2013-01-03 23:08:30 | 映画
 劇場で見た映画の本数は138本。昨年よりかなり増えた。というか、昨年の僕はあまりに映画を見なさすぎた。この35年でいちばん少ない本数しか見なかった年だったのだ。20代の前半には300本位見ていた時もあったけど、今は150本くらいが限界だ。芝居を見なければもっと映画を見れるのだが、それもなぁ、と思う。

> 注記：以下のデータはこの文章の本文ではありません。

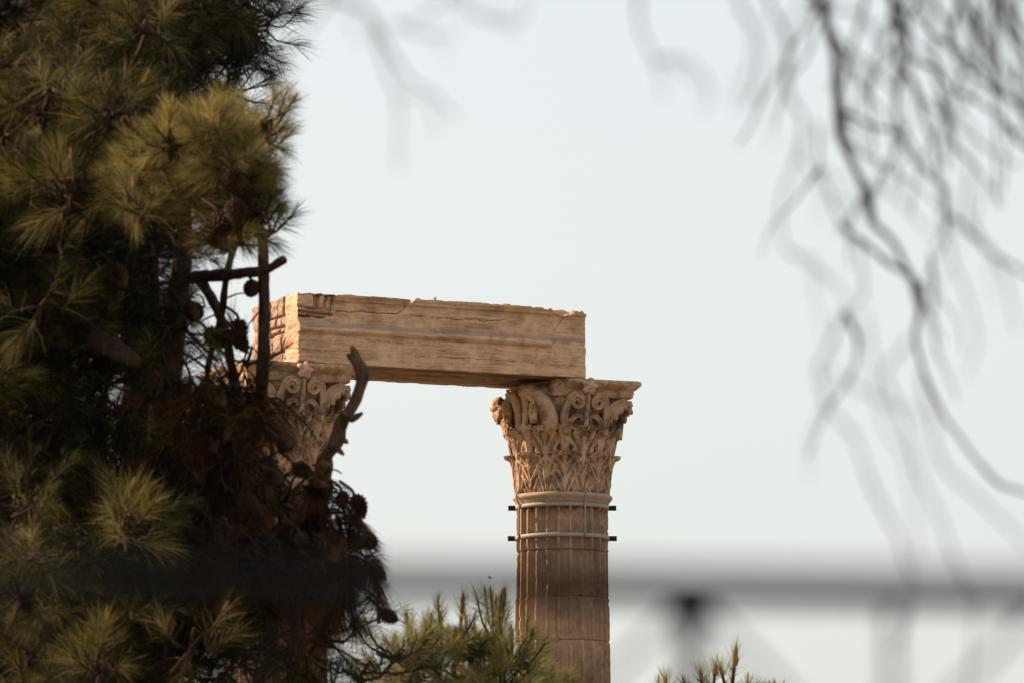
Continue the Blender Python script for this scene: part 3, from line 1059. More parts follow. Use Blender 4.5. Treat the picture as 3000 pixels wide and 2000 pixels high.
# ------------------------------------------------------------------ pines
class Needles:
    """collects shoots, makes all needles of a crown as one mesh"""
    def __init__(s, seed):
        s.rng = np.random.RandomState(seed)
        s.sh = []
    def shoot(s, pos, d, n=70, L=.11, Ls=.10, droop=.012, tint=.5, spread=1.0, wid=.0016):
        s.sh.append((pos, d, n, L, Ls, droop, tint, spread, wid))
    def mesh(s, mb):
        rng = s.rng
        for pos, d, n, L, Ls, droop, tint, spread, wid in s.sh:
            d = np.asarray(d, float); d = d / np.linalg.norm(d)
            ref = np.array([0, 0, 1.0]) if abs(d[2]) < .9 else np.array([1.0, 0, 0])
            e1 = np.cross(d, ref); e1 /= np.linalg.norm(e1); e2 = np.cross(d, e1)
            u = rng.rand(n) ** .8
            a = rng.rand(n) * 2 * np.pi
            ang = np.radians((68 - 48 * u) * spread + rng.normal(0, 9, n))
            rad = e1 * np.cos(a)[:, None] + e2 * np.sin(a)[:, None]
            dr = d * np.cos(ang)[:, None] + rad * np.sin(ang)[:, None]
            b = np.asarray(pos) + d * (u * Ls)[:, None]
            ln = L * rng.uniform(.72, 1.12, n)
            m = b + dr * (ln * .5)[:, None]
            cur = d * (.12 * ln)[:, None] + np.array([0, 0, -1]) * (droop * rng.uniform(.3, 1.6, n))[:, None]
            t = b + dr * (ln * .98)[:, None] + cur
            sd = np.cross(dr, rng.normal(0, 1, (n, 3))); sd /= np.linalg.norm(sd, axis=1)[:, None] + 1e-9
            w_ = sd * wid * .5
            V = np.stack([b - w_ * .8, b + w_ * .8, m + w_, m - w_, t], 1)
            k = np.arange(n)[:, None] * 5
            ti = np.clip(tint + rng.normal(0, .22, n), .02, 1)
            mb.add(V.reshape(-1, 3), k + np.array([0, 1, 2, 3]), k + np.array([3, 2, 4]), dirt=np.repeat(ti, 5))
        return mb

def bud(mb, p, d, L=.05, r=.007):
    d = np.asarray(d, float) / np.linalg.norm(d)
    f = np.linspace(0, 1, 7)
    tube(mb, np.asarray(p) + d * (f * L)[:, None], r * np.array([.7, 1.0, .95, .9, .8, .55, .15]), 7, .25, 3)

def inpoly(x, y, P):
    c = False
    j = len(P) - 1
    for i in range(len(P)):
        if (P[i][1] > y) != (P[j][1] > y) and x < (P[j][0] - P[i][0]) * (y - P[i][1]) / (P[j][1] - P[i][1] + 1e-9) + P[i][0]:
            c = not c
        j = i
    return c

def scatter(poly, step, rng):
    xs = [p[0] for p in poly]; ys = [p[1] for p in poly]
    out = []
    x = min(xs)
    while x < max(xs):
        y = min(ys)
        while y < max(ys):
            q = (x + rng.uniform(-.5, .5) * step, y + rng.uniform(-.5, .5) * step)
            if inpoly(q[0], q[1], poly): out.append(q)
            y += step
        x += step
    return out

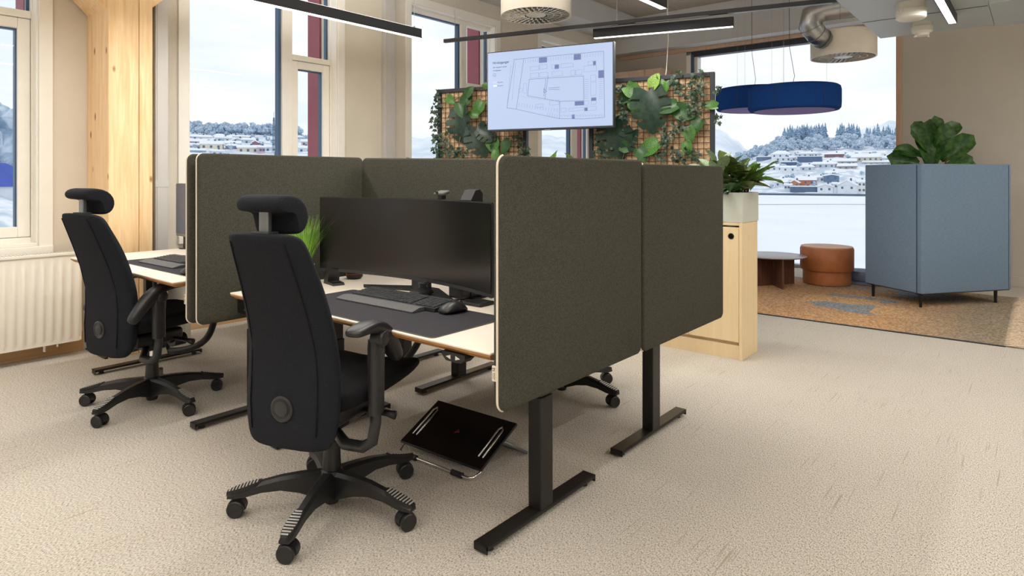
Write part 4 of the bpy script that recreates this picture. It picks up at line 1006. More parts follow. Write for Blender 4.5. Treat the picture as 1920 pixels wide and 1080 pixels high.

 ということで、映画も芝居と同じで10本だけ、リストアップする。2012年も面白い映画はたくさんあった。そんな中で厳選して2012年を代表する特別の作品である。



   1位 『星空』
   2位 『ダークナイト・ライジング』
   3位 『天地明察』
   4位 『ポエトリー アグネスの詩』
   5位 『セデック・バレ 太陽旗』
   6位 『桃さんのしあわせ』
   7位 『夢売るふたり』
   8位 『僕等がいた』
   9位 『007 スカイフォール』
   10位 『僕達急行』


 かなり意図的な選択をした。昨年の劇場公開作品であることを象徴する作品と、もちろん僕の個人的な趣味を絡ませての選択だ。日本映画と外国映画を半々にした。でも、最後でわざと4対6に変更した。9位の『スカイフォール』を割り込ませた。007の映画をベストテンに入れるなんて普通ならありえない話だが、この作品の完成度の高さは特筆に値する。全体をできるだけバラエティに富ませた。アート映画ではなく、娯楽映画を重視した。でも、単純な娯楽大作ではない。エンタメであるだけでなく、それ以上の『何か』を孕む作品ばかりだ。

 このベストテンには『僕等がいた』なんていう少女漫画の映画化作品もある。でも、見た人ならわかるはずだが、あの作品は安直な少女趣味ではない。特に前半の『前篇』がすばらしい。まるで傾向の違う映画だが、同じように前篇がすばらしかったのが、『セデック・バレ』だ。これも2部作の超大作なのだが、後半になると急につまらなくなる。ドキドキさせる予感の前半以上のものを後半は描けなかったからだ。この映画は今年、日本でも劇場公開されるようだ。ぜひ、見て欲しい。

 絵本の映画化(原作絵本がまた、素晴らしい!)である台湾映画『星空』も、一見少女趣味の青春映画にも見えるが、これも、そうではない。少年と少女の旅を描くこの作品が、日本では劇場公開されないのは、残念でならないが、こんなにも素敵な作品をみんなに見せるのはもったいないから、僕が一人占めする。(大阪アジアン映画祭で2回だけ上映された)
 

 バットマンの完結編である『ダークナイト・ライジング』がいかに凄かったかは、もう語る迄もない。『ダークナイト』と比較して今回はダメだ、なんて意見もあるが、僕はそうは思わない。そりゃぁ、幾つも問題点はある。お話にも破綻があるのは認める。だが、この現代の黙示録が指し示すものの前では、そんなこと、ささいなことだ。闇の世界がこの世界を覆い尽くす。その時、我々に何が出来るのか。『「バットマン」に象徴させるもの』その大きさに圧倒される。これは今あるこの世界とどう向き合うのか、が描かれる映画なのだ。前作に勝るとも劣らない。

 2012年最大の不幸は、森田芳光が死んでしまったことだ。(亡くなったのは2011年12月だが)もう彼の映画が見られない。2012年公開3月となったこの『僕達急行』が遺作となったのは、悲しいけど、遺作がこんなにも明るくて彼らしい作品だったのは、不幸中の幸いだ、と思いたい。彼はデビューからずっと時代の最先端を描き続けた。森田と共に僕たちは20世紀の終わりから21世紀の初めを生きた。なのに、これからはもう森田はいない。偉大な映画監督の死、ではない。それは映画の死に匹敵する。